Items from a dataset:
- - - -

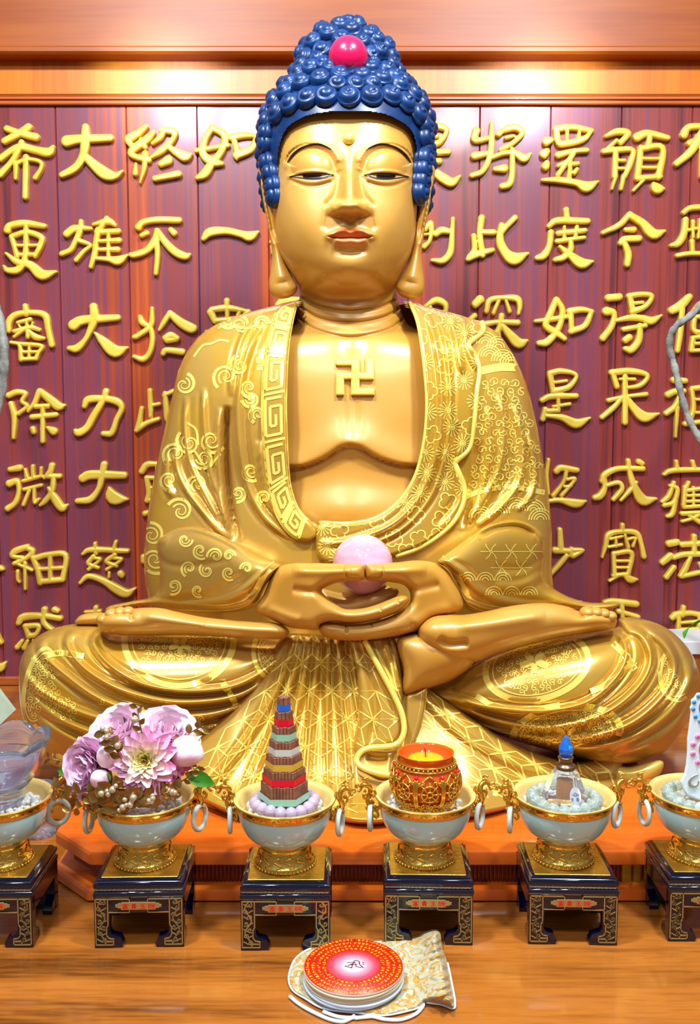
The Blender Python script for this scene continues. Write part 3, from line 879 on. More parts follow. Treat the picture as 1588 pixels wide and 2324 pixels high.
# long-lobed ears belong to the same body
EAR = [(586, 388), (592, 374), (604, 372), (612, 395), (618, 430), (624, 470), (629, 510), (634, 548), (646, 592), (664, 630), (675, 652), (668, 668), (650, 677), (630, 677), (615, 666), (610, 645), (614, 612), (617, 575), (610, 525), (600, 475), (592, 430)]
ear_lines = [([(598, 392), (604, 440), (616, 500), (622, 540)], 5, -0.014), ([(592, 400), (600, 460), (612, 520), (620, 560)], 3.5, 0.006), ([(620, 540), (634, 600), (642, 640)], 16, 0.008)]
for m in (1, -1):
    pl = EAR if m == 1 else [(1573 - a, b) for a, b in EAR][::-1]
    st = ear_lines if m == 1 else [([(1573 - a, b) for a, b in l[0]],) + l[1:] for l in ear_lines]
    v, f = inflate(pl, lambda x, y: 1.785 - 0.02 * ss(560, 660, y) + 0.0006 * np.abs(x - 788) * 0, 0.024, 0.03, 22, 2.5, st)
    G_body.add(v, f)
body = G_body.build('body', M_skin, statue)
bvh_body = BVHTree.FromPolygons([tuple(q) for q in np.concatenate(G_body.v)], G_body.f)


def hit(bvh, px, py, off=0.0006):
    d = P(px, py, 1.0) - np.array([0, 0, CAMZ])
    d = Vector(d).normalized()
    loc, nrm, i, dist = bvh.ray_cast(Vector((0, 0, CAMZ)), d)
    if loc is None:
        return None
    if nrm.dot(d) > 0:
        nrm = -nrm
    return np.array(loc + nrm * off), np.array(nrm)


def inlay(gm, bvh, line, width, off=0.0006, closed=False):
    """A thin strip of leaf laid on the surface along a pixel polyline."""
    q = np.asarray(line, float)
    wd = np.broadcast_to(np.asarray(width, float), (len(q),)) / 2
    if closed:
        t = np.roll(q, -1, 0) - np.roll(q, 1, 0)
    else:
        t = np.gradient(q, axis=0)
    t /= np.hypot(t[:, 0], t[:, 1])[:, None] + 1e-9
    nn = np.stack([-t[:, 1], t[:, 0]], 1)
    prev = None
    idx = list(range(len(q))) + ([0] if closed else [])
    for i in idx:
        a = hit(bvh, *(q[i] + nn[i] * wd[i]), off)
        b = hit(bvh, *(q[i] - nn[i] * wd[i]), off)
        cur = None
        if a is not None and b is not None:
            cur = (a[0], b[0])
            if prev is not None and np.linalg.norm(cur[0] - prev[0]) < 0.05 and np.linalg.norm(cur[1] - prev[1]) < 0.05:
                gm.add([prev[0], prev[1], cur[1], cur[0]], [(0, 1, 2, 3)])
        prev = cur


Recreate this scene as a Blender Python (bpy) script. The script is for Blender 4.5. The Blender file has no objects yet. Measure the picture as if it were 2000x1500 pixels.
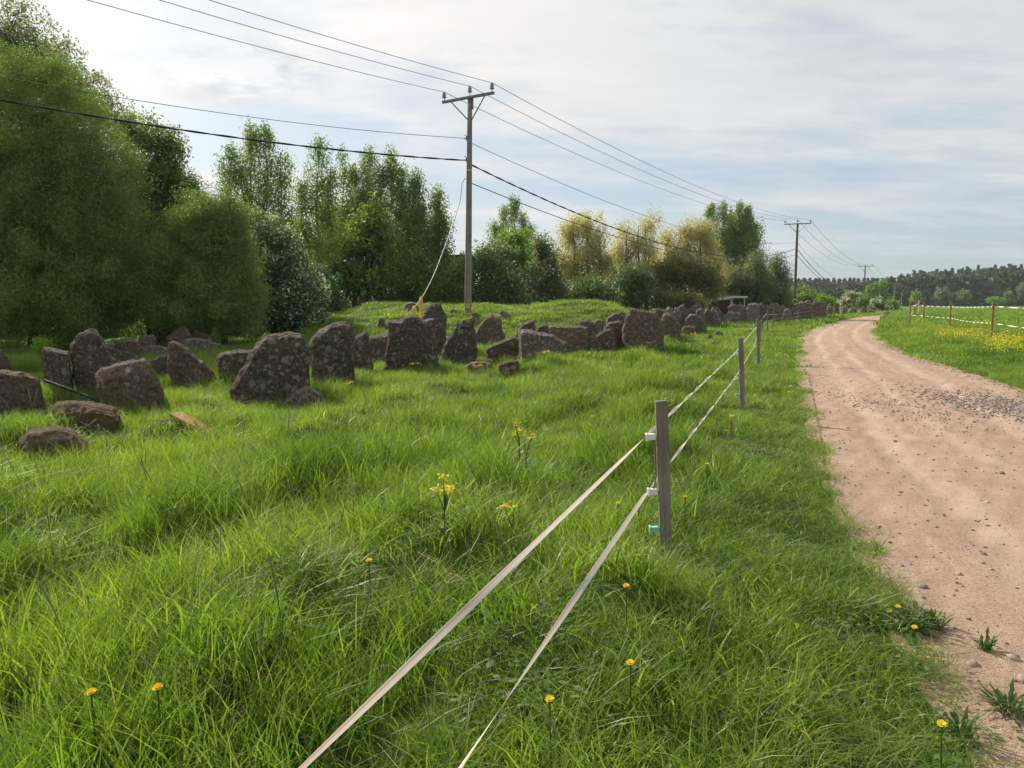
import bpy, bmesh, math, random
import numpy as np
from mathutils import Vector, noise
C = bpy.context.scene.collection
SC = bpy.context.scene
rng = np.random.default_rng(7); random.seed(7)
R = math.radians
# ---------------------------------------------------------------- camera
CAMH = 1.6; PITCH = math.atan(160/1500)
cam = bpy.data.cameras.new('camera'); cam.sensor_width = 36; cam.lens = 27
cam.clip_start = .05; cam.clip_end = 9000
camo = bpy.data.objects.new('camera', cam); C.objects.link(camo)
camo.location = (0, 0, CAMH); camo.rotation_euler = (math.pi/2-PITCH, 0, 0)
SC.camera = camo
# ---------------------------------------------------------------- light
SUN_AZ = R(-40); SUN_EL = R(34)         # azimuth from +Y (view), negative = left
sdir = Vector((math.sin(SUN_AZ)*math.cos(SUN_EL), math.cos(SUN_AZ)*math.cos(SUN_EL), math.sin(SUN_EL)))
sun = bpy.data.lights.new('sun', 'SUN'); sun.energy = 5.0; sun.angle = R(.6); sun.color = (1, .9, .76)
suno = bpy.data.objects.new('sun', sun); C.objects.link(suno)
suno.rotation_euler = sdir.to_track_quat('Z', 'Y').to_euler(); suno.location = (-20, 20, 30)
SC.view_settings.view_transform = 'Standard'; SC.view_settings.look = 'None'
SC.view_settings.exposure = .36; SC.view_settings.gamma = 1
SC.render.engine = 'CYCLES'
SC.cycles.max_bounces = 6; SC.cycles.transparent_max_bounces = 8
SC.cycles.sample_clamp_indirect = 6

class NT:
    def __init__(s, nt): s.t = nt; s.n = nt.nodes; s.n.clear()
    def add(s, kind, **kw):
        nd = s.n.new(kind)
        for k, v in kw.items():
            if k.startswith('_'): setattr(nd, k[1:], v)
        for k, v in kw.items():
            if k.startswith('i'):
                key = k[1:]; sock = nd.inputs[int(key)] if key.isdigit() else nd.inputs[key.replace('__', ' ')]
                if hasattr(v, 'is_output') or isinstance(v, bpy.types.NodeSocket): s.t.links.new(v, sock)
                else: sock.default_value = v
        return nd
    def ln(s, a, b): s.t.links.new(a, b)
    def math(s, op, a, b=0.0, clamp=False):
        nd = s.n.new('ShaderNodeMath'); nd.operation = op; nd.use_clamp = clamp
        for i, v in enumerate((a, b)):
            if isinstance(v, bpy.types.NodeSocket): s.t.links.new(v, nd.inputs[i])
            else: nd.inputs[i].default_value = v
        return nd.outputs[0]
    def ramp(s, fac, stops, interp='LINEAR'):
        nd = s.n.new('ShaderNodeValToRGB'); cr = nd.color_ramp; cr.interpolation = interp
        while len(cr.elements) < len(stops): cr.elements.new(.5)
        for e, (p, c) in zip(cr.elements, stops):
            e.position = p; e.color = (c, c, c, 1) if isinstance(c, (int, float)) else (*c, 1)
        s.t.links.new(fac, nd.inputs[0]); return nd.outputs[0]
    def noise(s, scale, detail=4, rough=.55, vec=None, dim='3D'):
        nd = s.n.new('ShaderNodeTexNoise'); nd.noise_dimensions = dim
        nd.inputs['Scale'].default_value = scale; nd.inputs['Detail'].default_value = detail; nd.inputs['Roughness'].default_value = rough
        if vec is not None: s.t.links.new(vec, nd.inputs['Vector'])
        return nd.outputs['Fac']
    def mix(s, fac, a, b, blend='MIX'):
        nd = s.n.new('ShaderNodeMix'); nd.data_type = 'RGBA'; nd.blend_type = blend
        for sock, v in ((nd.inputs[0], fac), (nd.inputs[6], a), (nd.inputs[7], b)):
            if isinstance(v, bpy.types.NodeSocket): s.t.links.new(v, sock)
            elif isinstance(v, (int, float)): sock.default_value = v
            else: sock.default_value = (*v, 1)
        return nd.outputs[2]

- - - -

Task: Set down exactly the lines above, from the line containing "Recreate this scene" through the line containing "SC.cycles.sample_clamp_indirect = 6". Skip the pictures.

Complete response:
Recreate this scene as a Blender Python (bpy) script. The script is for Blender 4.5. The Blender file has no objects yet. Measure the picture as if it were 2000x1500 pixels.
import bpy, bmesh, math, random
import numpy as np
from mathutils import Vector, noise
C = bpy.context.scene.collection
SC = bpy.context.scene
rng = np.random.default_rng(7); random.seed(7)
R = math.radians
# ---------------------------------------------------------------- camera
CAMH = 1.6; PITCH = math.atan(160/1500)
cam = bpy.data.cameras.new('camera'); cam.sensor_width = 36; cam.lens = 27
cam.clip_start = .05; cam.clip_end = 9000
camo = bpy.data.objects.new('camera', cam); C.objects.link(camo)
camo.location = (0, 0, CAMH); camo.rotation_euler = (math.pi/2-PITCH, 0, 0)
SC.camera = camo
# ---------------------------------------------------------------- light
SUN_AZ = R(-40); SUN_EL = R(34)         # azimuth from +Y (view), negative = left
sdir = Vector((math.sin(SUN_AZ)*math.cos(SUN_EL), math.cos(SUN_AZ)*math.cos(SUN_EL), math.sin(SUN_EL)))
sun = bpy.data.lights.new('sun', 'SUN'); sun.energy = 5.0; sun.angle = R(.6); sun.color = (1, .9, .76)
suno = bpy.data.objects.new('sun', sun); C.objects.link(suno)
suno.rotation_euler = sdir.to_track_quat('Z', 'Y').to_euler(); suno.location = (-20, 20, 30)
SC.view_settings.view_transform = 'Standard'; SC.view_settings.look = 'None'
SC.view_settings.exposure = .36; SC.view_settings.gamma = 1
SC.render.engine = 'CYCLES'
SC.cycles.max_bounces = 6; SC.cycles.transparent_max_bounces = 8
SC.cycles.sample_clamp_indirect = 6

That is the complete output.